The text they’ve used is “The Feasts of Judaism” by Stephen Binz, and Wednesday night they invited Schwartz from Temple B’Nai to speak to the class.
“Judaism teaches us to be attached to holiness in time, to learn how to consecrate sanctuaries that emerge from the magnificent stream of a year,” said Schwartz, quoting Jewish intellectual, Abraham Joshua Heschel.
As Schwartz spoke, one of those listening pointed out that Catholics and many other Christians have also marked sacred time throughout the year with the liturgical calendar.
Readers of the Bible recognize the names of Jewish feasts as the backdrop for many of Jesus’ actions in the gospels, such as the Feast of Tabernacles where, in the seventh chapter of John, Jesus promised living water to those who believed in him.
In some instances Christians have drawn a direct parallel between a Jewish feast and what they believe to be its New Testament fulfillment, as with Shavuot, which for Jews commemorates the giving of the Torah in the Book of Exodus, and Pentecost, or the descent of the Holy Spirit upon the apostles in the Book of Acts.
Other Christians, some of whom identify as Messianic Christians, go a step farther.
“Most Christians make the fatal mistake of calling them the laws of Moses, but Moses didn’t write them, Yahweh did,” said the Rev. Terry Beam of Fulton, a minister whose background is in what used to be called the Worldwide Church of God, a rather small, evangelical, Protestant denomination that has undergone some tumult and transformation in recent years.
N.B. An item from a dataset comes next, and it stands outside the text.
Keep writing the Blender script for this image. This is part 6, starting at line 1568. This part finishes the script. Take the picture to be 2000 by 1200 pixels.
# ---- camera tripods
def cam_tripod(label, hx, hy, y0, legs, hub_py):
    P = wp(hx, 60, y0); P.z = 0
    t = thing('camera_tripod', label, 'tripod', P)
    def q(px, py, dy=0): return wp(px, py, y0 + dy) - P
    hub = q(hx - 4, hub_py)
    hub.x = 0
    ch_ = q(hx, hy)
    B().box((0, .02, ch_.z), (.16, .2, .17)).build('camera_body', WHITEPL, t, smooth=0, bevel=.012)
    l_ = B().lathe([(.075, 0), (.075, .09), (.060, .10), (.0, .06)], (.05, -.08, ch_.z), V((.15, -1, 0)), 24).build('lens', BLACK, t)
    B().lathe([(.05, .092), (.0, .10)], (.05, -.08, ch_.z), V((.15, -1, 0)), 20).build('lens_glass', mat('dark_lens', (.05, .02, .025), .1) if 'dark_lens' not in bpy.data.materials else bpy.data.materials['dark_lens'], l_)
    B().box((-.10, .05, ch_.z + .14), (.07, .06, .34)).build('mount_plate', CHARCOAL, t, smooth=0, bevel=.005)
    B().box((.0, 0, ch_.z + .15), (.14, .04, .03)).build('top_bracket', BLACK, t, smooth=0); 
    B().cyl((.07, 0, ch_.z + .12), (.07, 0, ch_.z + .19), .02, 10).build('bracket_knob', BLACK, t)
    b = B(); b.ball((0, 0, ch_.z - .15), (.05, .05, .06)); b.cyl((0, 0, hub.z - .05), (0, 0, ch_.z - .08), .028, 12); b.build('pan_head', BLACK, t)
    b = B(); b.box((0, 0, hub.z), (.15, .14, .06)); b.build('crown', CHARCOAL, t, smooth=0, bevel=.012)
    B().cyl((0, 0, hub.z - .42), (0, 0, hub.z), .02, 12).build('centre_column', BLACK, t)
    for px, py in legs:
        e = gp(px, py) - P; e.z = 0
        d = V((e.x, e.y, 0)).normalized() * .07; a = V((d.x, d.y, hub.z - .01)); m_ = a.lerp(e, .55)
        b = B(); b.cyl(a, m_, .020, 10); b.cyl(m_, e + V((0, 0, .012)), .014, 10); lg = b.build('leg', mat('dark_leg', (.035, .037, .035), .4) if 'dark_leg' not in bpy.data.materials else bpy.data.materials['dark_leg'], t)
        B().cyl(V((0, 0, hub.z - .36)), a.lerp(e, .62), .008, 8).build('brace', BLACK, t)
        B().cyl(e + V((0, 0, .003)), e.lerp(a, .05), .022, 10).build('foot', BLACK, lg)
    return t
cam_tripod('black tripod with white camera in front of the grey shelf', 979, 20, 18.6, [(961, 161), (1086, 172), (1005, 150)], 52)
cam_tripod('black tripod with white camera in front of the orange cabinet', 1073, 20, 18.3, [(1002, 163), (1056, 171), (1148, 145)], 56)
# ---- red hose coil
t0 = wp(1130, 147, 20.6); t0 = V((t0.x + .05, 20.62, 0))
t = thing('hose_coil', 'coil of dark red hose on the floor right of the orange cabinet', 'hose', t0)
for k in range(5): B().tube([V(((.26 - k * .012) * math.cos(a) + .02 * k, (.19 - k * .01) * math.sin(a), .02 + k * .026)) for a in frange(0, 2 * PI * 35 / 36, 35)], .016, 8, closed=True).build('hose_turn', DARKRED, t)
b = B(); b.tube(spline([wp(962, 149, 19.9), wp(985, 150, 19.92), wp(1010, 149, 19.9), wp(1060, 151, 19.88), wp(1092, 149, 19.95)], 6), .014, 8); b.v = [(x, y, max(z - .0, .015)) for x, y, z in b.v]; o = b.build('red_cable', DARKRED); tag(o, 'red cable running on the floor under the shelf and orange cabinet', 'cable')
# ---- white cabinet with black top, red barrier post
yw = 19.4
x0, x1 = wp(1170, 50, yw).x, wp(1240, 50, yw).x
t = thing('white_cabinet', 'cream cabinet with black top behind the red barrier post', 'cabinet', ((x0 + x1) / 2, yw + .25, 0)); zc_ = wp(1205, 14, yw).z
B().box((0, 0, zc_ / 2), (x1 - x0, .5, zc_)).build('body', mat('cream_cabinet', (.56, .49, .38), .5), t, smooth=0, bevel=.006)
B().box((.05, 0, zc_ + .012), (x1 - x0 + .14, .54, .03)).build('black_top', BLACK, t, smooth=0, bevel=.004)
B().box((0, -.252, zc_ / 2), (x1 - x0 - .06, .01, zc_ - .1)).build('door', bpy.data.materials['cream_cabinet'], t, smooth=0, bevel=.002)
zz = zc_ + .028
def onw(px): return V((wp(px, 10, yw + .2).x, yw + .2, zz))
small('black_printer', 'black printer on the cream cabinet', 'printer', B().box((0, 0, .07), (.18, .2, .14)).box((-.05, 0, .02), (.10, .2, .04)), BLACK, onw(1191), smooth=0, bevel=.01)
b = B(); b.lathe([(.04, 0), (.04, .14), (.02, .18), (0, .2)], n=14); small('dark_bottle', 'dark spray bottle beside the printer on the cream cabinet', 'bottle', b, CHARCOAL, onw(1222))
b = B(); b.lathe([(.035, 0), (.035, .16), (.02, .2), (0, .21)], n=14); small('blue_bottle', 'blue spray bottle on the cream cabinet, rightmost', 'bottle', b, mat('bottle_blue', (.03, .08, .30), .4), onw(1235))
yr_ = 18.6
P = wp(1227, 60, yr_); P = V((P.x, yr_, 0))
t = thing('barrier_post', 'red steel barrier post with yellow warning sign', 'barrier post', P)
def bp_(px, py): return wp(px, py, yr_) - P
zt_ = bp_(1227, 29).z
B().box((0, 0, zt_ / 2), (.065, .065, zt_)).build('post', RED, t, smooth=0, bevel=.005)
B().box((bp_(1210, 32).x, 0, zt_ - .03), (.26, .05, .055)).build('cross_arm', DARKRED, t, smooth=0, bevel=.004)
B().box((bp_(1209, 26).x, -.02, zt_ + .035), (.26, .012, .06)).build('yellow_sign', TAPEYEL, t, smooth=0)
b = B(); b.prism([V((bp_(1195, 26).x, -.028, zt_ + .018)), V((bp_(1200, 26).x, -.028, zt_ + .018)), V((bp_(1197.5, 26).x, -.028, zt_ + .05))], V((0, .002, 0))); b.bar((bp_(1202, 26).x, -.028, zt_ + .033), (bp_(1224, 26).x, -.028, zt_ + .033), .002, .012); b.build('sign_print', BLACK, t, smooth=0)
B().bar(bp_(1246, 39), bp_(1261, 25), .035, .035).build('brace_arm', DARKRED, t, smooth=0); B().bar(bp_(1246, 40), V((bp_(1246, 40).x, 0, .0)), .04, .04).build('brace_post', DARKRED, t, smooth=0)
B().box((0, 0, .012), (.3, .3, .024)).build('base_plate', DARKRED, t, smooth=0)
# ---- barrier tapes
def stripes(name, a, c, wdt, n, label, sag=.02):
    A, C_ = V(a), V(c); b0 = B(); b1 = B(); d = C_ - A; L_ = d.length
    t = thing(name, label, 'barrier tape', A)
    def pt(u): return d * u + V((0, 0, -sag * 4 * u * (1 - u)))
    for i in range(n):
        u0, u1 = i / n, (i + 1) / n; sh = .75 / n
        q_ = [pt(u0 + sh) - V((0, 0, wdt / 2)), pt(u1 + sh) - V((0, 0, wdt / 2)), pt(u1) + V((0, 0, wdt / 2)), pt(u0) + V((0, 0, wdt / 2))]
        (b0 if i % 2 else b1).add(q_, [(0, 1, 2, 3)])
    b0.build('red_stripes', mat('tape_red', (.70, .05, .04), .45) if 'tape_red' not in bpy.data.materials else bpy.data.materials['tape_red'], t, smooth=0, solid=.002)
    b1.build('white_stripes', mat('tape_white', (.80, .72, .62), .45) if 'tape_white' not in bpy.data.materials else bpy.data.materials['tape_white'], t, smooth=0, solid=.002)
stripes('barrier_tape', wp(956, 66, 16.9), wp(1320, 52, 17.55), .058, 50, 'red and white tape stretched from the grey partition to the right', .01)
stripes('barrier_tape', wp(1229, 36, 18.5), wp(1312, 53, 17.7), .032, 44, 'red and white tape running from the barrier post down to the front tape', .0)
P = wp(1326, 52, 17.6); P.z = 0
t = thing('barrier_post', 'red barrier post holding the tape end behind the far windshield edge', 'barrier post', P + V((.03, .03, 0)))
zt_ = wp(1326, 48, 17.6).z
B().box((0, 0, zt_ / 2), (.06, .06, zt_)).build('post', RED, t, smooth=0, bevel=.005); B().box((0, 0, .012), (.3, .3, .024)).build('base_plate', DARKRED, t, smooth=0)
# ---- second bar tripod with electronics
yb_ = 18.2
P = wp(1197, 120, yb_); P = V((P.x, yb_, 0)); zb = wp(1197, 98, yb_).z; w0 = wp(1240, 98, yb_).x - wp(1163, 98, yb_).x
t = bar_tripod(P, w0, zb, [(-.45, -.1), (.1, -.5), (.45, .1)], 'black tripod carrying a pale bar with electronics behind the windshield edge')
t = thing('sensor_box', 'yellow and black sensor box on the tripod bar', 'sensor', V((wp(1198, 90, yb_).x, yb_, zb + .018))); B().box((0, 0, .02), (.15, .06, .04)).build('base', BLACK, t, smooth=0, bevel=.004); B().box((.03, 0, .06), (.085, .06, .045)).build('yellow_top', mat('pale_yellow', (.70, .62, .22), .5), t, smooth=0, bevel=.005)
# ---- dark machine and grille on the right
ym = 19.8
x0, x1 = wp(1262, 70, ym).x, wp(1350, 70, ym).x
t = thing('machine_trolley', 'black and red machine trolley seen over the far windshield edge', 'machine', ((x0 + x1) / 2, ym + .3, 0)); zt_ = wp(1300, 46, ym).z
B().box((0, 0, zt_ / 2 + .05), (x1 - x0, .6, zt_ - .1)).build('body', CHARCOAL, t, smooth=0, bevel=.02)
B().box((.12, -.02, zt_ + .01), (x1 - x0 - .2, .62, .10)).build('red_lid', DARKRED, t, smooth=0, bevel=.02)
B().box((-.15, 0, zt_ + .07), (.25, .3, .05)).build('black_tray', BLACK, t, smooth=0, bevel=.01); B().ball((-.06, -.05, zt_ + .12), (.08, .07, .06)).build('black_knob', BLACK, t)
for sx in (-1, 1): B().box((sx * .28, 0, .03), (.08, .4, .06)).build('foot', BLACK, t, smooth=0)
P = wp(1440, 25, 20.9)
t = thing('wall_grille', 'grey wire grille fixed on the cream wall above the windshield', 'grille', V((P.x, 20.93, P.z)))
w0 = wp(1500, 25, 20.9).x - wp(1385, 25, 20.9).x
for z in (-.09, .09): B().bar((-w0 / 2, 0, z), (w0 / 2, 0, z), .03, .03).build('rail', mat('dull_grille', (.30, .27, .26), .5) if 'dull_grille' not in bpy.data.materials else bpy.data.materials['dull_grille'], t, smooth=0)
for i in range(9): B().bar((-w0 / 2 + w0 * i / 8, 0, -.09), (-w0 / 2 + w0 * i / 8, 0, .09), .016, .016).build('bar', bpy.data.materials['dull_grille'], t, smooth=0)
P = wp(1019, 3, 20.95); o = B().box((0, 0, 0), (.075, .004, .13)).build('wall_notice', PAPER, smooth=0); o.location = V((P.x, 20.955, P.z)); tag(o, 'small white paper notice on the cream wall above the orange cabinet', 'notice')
Beam celebrates neither Easter nor Christmas because he’s convinced they represent the laws of man and not the eternal truths of God. He traces many of his grievances with contemporary Christian practice to the 4th century, to the era of the Roman emperor Constantine, when he believes the integrity of God’s plan for human worship was compromised by the marriage of the church and state.
Like Jews, Beam observes the Sabbath on Saturday, and he observes all the major, Jewish feasts as well, like the giving of the Torah, which he also believes has direct correlation with the descent of the Holy Spirit. Last September he went to Israel for the Feast of Tabernacles.
“These are not just Jewish observances or feasts per se. These are God’s feasts,” said Beam, adding that there are growing numbers of Christians who believe as he does.
“Saturday isn’t the Jewish Sabbath, it’s God’s Sabbath,” said the Rev. Ray Elsberry, pastor of Tupelo First Seventh-Day Adventist Church.
Last Friday a roofing contractor called Elsberry at his home in Alabama after sundown. The pastor refused to talk business until after sundown the following day. That’s the same way Jews measure the Sabbath.
“In Heschel’s view, the Sabbath is the crown of all the Jewish observances of sacredness in time, not simply a time not to work but a time set apart,” said Schwartz. “It’s one of the sublime, great ideas of all time, and the Sabbath belongs to nobody. The Sabbath is good for everybody.”
Elsberry and Beam also both follow many of the dietary laws set forth in the Book of Leviticus. Beam refers to his practice outright as kosher eating. Some Christians have questioned Beam about his Old Testament practices, wondering why, if he believes Christians are now under the economy of grace and not the law, he still observes many Jewish customs.
“Grace doesn’t do away with righteous standards,” he said.
Temple B’Nai is a Reform Jewish community and as such, most of its members don’t eat kosher all the time. The meal they shared after the dramatic reading of the Book of Esther included a table full of delectable treats that hadn’t been blessed by a rabbi, like hamantaschen, or triangular, sugar-dusted pastries made to resemble the villain Haman’s hat.
Schwartz didn’t find it all that strange that some Christians would eat kosher. Like resting and praying on the Sabbath, he said, eating well helps everybody.
“Hey,” he said. “A good idea is a good idea.”